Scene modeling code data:
:::
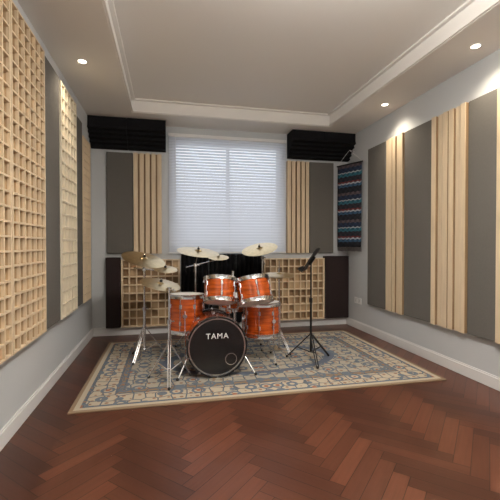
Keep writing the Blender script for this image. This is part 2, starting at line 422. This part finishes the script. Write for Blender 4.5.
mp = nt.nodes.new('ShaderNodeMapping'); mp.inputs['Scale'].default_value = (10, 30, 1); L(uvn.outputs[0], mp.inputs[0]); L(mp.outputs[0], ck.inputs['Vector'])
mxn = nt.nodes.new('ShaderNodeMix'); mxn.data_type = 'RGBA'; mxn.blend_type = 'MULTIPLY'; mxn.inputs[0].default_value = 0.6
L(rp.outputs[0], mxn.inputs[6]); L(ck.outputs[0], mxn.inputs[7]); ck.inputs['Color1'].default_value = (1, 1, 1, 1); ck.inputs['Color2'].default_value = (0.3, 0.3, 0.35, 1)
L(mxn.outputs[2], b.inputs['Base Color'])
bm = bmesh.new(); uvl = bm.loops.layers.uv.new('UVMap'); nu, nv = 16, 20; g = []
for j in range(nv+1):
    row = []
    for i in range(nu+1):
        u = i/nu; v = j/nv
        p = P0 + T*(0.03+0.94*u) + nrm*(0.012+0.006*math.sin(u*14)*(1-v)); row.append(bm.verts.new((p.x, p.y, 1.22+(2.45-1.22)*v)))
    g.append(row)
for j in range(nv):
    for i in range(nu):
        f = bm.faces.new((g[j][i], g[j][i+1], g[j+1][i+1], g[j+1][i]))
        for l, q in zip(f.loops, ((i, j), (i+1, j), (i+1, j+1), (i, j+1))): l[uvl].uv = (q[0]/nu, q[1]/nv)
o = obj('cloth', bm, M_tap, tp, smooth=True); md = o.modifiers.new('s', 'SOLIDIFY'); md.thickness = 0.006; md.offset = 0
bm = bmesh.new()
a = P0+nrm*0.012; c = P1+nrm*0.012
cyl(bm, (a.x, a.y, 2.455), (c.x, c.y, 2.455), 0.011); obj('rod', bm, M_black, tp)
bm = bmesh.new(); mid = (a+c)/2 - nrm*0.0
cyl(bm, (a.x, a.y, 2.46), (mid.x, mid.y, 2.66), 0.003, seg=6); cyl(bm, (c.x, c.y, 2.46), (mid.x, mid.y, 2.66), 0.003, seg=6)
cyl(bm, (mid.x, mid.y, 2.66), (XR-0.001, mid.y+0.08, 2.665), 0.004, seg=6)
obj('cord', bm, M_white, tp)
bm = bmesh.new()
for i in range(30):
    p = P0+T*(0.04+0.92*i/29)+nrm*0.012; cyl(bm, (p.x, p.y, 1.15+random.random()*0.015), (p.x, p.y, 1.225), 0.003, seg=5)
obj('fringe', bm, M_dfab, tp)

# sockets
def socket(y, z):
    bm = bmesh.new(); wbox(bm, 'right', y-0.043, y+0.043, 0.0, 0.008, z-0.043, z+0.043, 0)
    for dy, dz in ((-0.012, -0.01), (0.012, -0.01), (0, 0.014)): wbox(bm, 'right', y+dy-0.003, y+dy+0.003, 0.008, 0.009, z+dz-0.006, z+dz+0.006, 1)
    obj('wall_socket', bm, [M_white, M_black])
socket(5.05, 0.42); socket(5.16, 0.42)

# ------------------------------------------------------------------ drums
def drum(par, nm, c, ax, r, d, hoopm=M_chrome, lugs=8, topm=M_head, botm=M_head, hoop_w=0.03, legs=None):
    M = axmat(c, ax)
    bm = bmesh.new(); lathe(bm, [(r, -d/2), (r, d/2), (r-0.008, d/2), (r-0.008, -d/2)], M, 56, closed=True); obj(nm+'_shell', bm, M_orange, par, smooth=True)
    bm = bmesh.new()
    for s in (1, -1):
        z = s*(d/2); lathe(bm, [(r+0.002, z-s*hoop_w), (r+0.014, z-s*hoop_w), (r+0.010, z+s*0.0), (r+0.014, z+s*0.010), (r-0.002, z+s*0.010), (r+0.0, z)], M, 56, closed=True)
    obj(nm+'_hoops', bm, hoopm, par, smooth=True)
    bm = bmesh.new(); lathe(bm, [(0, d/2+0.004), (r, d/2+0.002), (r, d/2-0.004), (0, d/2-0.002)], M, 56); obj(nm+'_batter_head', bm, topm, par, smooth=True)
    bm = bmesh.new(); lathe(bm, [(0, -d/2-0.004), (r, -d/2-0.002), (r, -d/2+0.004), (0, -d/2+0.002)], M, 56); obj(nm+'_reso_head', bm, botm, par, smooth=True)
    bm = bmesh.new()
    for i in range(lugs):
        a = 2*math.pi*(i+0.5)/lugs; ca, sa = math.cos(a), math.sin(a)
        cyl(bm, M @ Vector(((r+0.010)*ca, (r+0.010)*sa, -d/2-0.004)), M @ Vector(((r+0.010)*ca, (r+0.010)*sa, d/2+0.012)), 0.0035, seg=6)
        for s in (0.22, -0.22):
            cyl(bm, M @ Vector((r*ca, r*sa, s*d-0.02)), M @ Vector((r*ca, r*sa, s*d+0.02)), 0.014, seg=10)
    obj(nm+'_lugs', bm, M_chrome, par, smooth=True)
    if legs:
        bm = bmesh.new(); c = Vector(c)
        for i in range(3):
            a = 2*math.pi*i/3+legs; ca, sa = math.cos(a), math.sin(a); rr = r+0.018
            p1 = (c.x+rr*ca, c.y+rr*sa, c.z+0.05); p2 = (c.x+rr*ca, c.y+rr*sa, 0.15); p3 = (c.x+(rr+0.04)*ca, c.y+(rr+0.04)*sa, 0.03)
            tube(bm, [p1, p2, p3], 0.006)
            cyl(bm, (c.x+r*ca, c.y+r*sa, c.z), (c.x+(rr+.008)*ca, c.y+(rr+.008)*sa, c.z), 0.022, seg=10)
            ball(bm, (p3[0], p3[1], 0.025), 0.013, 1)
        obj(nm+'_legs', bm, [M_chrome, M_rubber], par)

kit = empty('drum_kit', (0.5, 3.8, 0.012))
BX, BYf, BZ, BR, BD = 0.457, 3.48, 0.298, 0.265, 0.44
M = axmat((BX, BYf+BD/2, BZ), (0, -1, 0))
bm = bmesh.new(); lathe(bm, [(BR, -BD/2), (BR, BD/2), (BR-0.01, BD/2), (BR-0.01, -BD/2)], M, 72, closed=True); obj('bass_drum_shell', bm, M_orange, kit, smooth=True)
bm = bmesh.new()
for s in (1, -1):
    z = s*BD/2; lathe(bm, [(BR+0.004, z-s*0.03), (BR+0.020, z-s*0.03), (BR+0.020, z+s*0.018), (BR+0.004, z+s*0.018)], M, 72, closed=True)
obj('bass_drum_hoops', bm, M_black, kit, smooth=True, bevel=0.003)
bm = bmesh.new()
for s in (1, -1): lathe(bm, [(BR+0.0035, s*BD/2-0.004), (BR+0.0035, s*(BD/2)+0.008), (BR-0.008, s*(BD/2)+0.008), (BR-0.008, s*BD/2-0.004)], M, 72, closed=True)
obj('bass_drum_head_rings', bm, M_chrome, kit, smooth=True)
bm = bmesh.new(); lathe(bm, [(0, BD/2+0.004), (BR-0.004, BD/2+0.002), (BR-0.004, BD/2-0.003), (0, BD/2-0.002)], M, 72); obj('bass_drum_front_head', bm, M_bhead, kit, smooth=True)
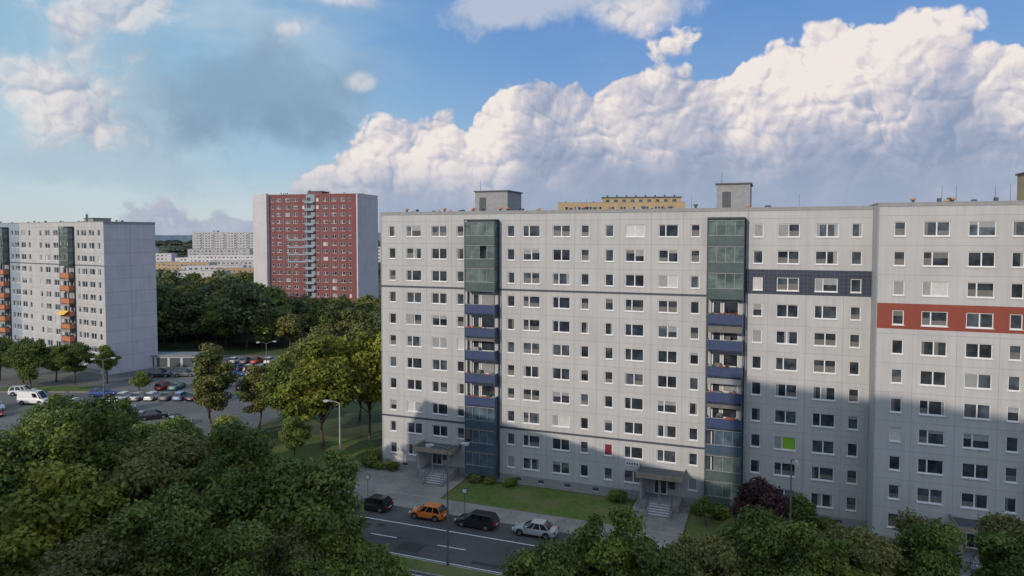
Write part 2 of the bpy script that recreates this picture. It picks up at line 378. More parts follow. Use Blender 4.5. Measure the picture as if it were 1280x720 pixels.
:::
EXERCISE REQUIREMENTS:
Reproduce every record above exactly, but leave out the pictures.

TASK RESULT:
Keep writing the Blender script for this image. This is part 2, starting at line 422. This part finishes the script. Write for Blender 4.5.
mp = nt.nodes.new('ShaderNodeMapping'); mp.inputs['Scale'].default_value = (10, 30, 1); L(uvn.outputs[0], mp.inputs[0]); L(mp.outputs[0], ck.inputs['Vector'])
mxn = nt.nodes.new('ShaderNodeMix'); mxn.data_type = 'RGBA'; mxn.blend_type = 'MULTIPLY'; mxn.inputs[0].default_value = 0.6
L(rp.outputs[0], mxn.inputs[6]); L(ck.outputs[0], mxn.inputs[7]); ck.inputs['Color1'].default_value = (1, 1, 1, 1); ck.inputs['Color2'].default_value = (0.3, 0.3, 0.35, 1)
L(mxn.outputs[2], b.inputs['Base Color'])
bm = bmesh.new(); uvl = bm.loops.layers.uv.new('UVMap'); nu, nv = 16, 20; g = []
for j in range(nv+1):
    row = []
    for i in range(nu+1):
        u = i/nu; v = j/nv
        p = P0 + T*(0.03+0.94*u) + nrm*(0.012+0.006*math.sin(u*14)*(1-v)); row.append(bm.verts.new((p.x, p.y, 1.22+(2.45-1.22)*v)))
    g.append(row)
for j in range(nv):
    for i in range(nu):
        f = bm.faces.new((g[j][i], g[j][i+1], g[j+1][i+1], g[j+1][i]))
        for l, q in zip(f.loops, ((i, j), (i+1, j), (i+1, j+1), (i, j+1))): l[uvl].uv = (q[0]/nu, q[1]/nv)
o = obj('cloth', bm, M_tap, tp, smooth=True); md = o.modifiers.new('s', 'SOLIDIFY'); md.thickness = 0.006; md.offset = 0
bm = bmesh.new()
a = P0+nrm*0.012; c = P1+nrm*0.012
cyl(bm, (a.x, a.y, 2.455), (c.x, c.y, 2.455), 0.011); obj('rod', bm, M_black, tp)
bm = bmesh.new(); mid = (a+c)/2 - nrm*0.0
cyl(bm, (a.x, a.y, 2.46), (mid.x, mid.y, 2.66), 0.003, seg=6); cyl(bm, (c.x, c.y, 2.46), (mid.x, mid.y, 2.66), 0.003, seg=6)
cyl(bm, (mid.x, mid.y, 2.66), (XR-0.001, mid.y+0.08, 2.665), 0.004, seg=6)
obj('cord', bm, M_white, tp)
bm = bmesh.new()
for i in range(30):
    p = P0+T*(0.04+0.92*i/29)+nrm*0.012; cyl(bm, (p.x, p.y, 1.15+random.random()*0.015), (p.x, p.y, 1.225), 0.003, seg=5)
obj('fringe', bm, M_dfab, tp)

# sockets
def socket(y, z):
    bm = bmesh.new(); wbox(bm, 'right', y-0.043, y+0.043, 0.0, 0.008, z-0.043, z+0.043, 0)
    for dy, dz in ((-0.012, -0.01), (0.012, -0.01), (0, 0.014)): wbox(bm, 'right', y+dy-0.003, y+dy+0.003, 0.008, 0.009, z+dz-0.006, z+dz+0.006, 1)
    obj('wall_socket', bm, [M_white, M_black])
socket(5.05, 0.42); socket(5.16, 0.42)

# ------------------------------------------------------------------ drums
def drum(par, nm, c, ax, r, d, hoopm=M_chrome, lugs=8, topm=M_head, botm=M_head, hoop_w=0.03, legs=None):
    M = axmat(c, ax)
    bm = bmesh.new(); lathe(bm, [(r, -d/2), (r, d/2), (r-0.008, d/2), (r-0.008, -d/2)], M, 56, closed=True); obj(nm+'_shell', bm, M_orange, par, smooth=True)
    bm = bmesh.new()
    for s in (1, -1):
        z = s*(d/2); lathe(bm, [(r+0.002, z-s*hoop_w), (r+0.014, z-s*hoop_w), (r+0.010, z+s*0.0), (r+0.014, z+s*0.010), (r-0.002, z+s*0.010), (r+0.0, z)], M, 56, closed=True)
    obj(nm+'_hoops', bm, hoopm, par, smooth=True)
    bm = bmesh.new(); lathe(bm, [(0, d/2+0.004), (r, d/2+0.002), (r, d/2-0.004), (0, d/2-0.002)], M, 56); obj(nm+'_batter_head', bm, topm, par, smooth=True)
    bm = bmesh.new(); lathe(bm, [(0, -d/2-0.004), (r, -d/2-0.002), (r, -d/2+0.004), (0, -d/2+0.002)], M, 56); obj(nm+'_reso_head', bm, botm, par, smooth=True)
    bm = bmesh.new()
    for i in range(lugs):
        a = 2*math.pi*(i+0.5)/lugs; ca, sa = math.cos(a), math.sin(a)
        cyl(bm, M @ Vector(((r+0.010)*ca, (r+0.010)*sa, -d/2-0.004)), M @ Vector(((r+0.010)*ca, (r+0.010)*sa, d/2+0.012)), 0.0035, seg=6)
        for s in (0.22, -0.22):
            cyl(bm, M @ Vector((r*ca, r*sa, s*d-0.02)), M @ Vector((r*ca, r*sa, s*d+0.02)), 0.014, seg=10)
    obj(nm+'_lugs', bm, M_chrome, par, smooth=True)
    if legs:
        bm = bmesh.new(); c = Vector(c)
        for i in range(3):
            a = 2*math.pi*i/3+legs; ca, sa = math.cos(a), math.sin(a); rr = r+0.018
            p1 = (c.x+rr*ca, c.y+rr*sa, c.z+0.05); p2 = (c.x+rr*ca, c.y+rr*sa, 0.15); p3 = (c.x+(rr+0.04)*ca, c.y+(rr+0.04)*sa, 0.03)
            tube(bm, [p1, p2, p3], 0.006)
            cyl(bm, (c.x+r*ca, c.y+r*sa, c.z), (c.x+(rr+.008)*ca, c.y+(rr+.008)*sa, c.z), 0.022, seg=10)
            ball(bm, (p3[0], p3[1], 0.025), 0.013, 1)
        obj(nm+'_legs', bm, [M_chrome, M_rubber], par)

kit = empty('drum_kit', (0.5, 3.8, 0.012))
BX, BYf, BZ, BR, BD = 0.457, 3.48, 0.298, 0.265, 0.44
M = axmat((BX, BYf+BD/2, BZ), (0, -1, 0))
bm = bmesh.new(); lathe(bm, [(BR, -BD/2), (BR, BD/2), (BR-0.01, BD/2), (BR-0.01, -BD/2)], M, 72, closed=True); obj('bass_drum_shell', bm, M_orange, kit, smooth=True)
bm = bmesh.new()
for s in (1, -1):
    z = s*BD/2; lathe(bm, [(BR+0.004, z-s*0.03), (BR+0.020, z-s*0.03), (BR+0.020, z+s*0.018), (BR+0.004, z+s*0.018)], M, 72, closed=True)
obj('bass_drum_hoops', bm, M_black, kit, smooth=True, bevel=0.003)
bm = bmesh.new()
for s in (1, -1): lathe(bm, [(BR+0.0035, s*BD/2-0.004), (BR+0.0035, s*(BD/2)+0.008), (BR-0.008, s*(BD/2)+0.008), (BR-0.008, s*BD/2-0.004)], M, 72, closed=True)
obj('bass_drum_head_rings', bm, M_chrome, kit, smooth=True)
bm = bmesh.new(); lathe(bm, [(0, BD/2+0.004), (BR-0.004, BD/2+0.002), (BR-0.004, BD/2-0.003), (0, BD/2-0.002)], M, 72); obj('bass_drum_front_head', bm, M_bhead, kit, smooth=True)
Write part 2 of the bpy script that recreates this picture. It picks up at line 378. More parts follow. Use Blender 4.5. Measure the picture as if it were 1280x720 pixels.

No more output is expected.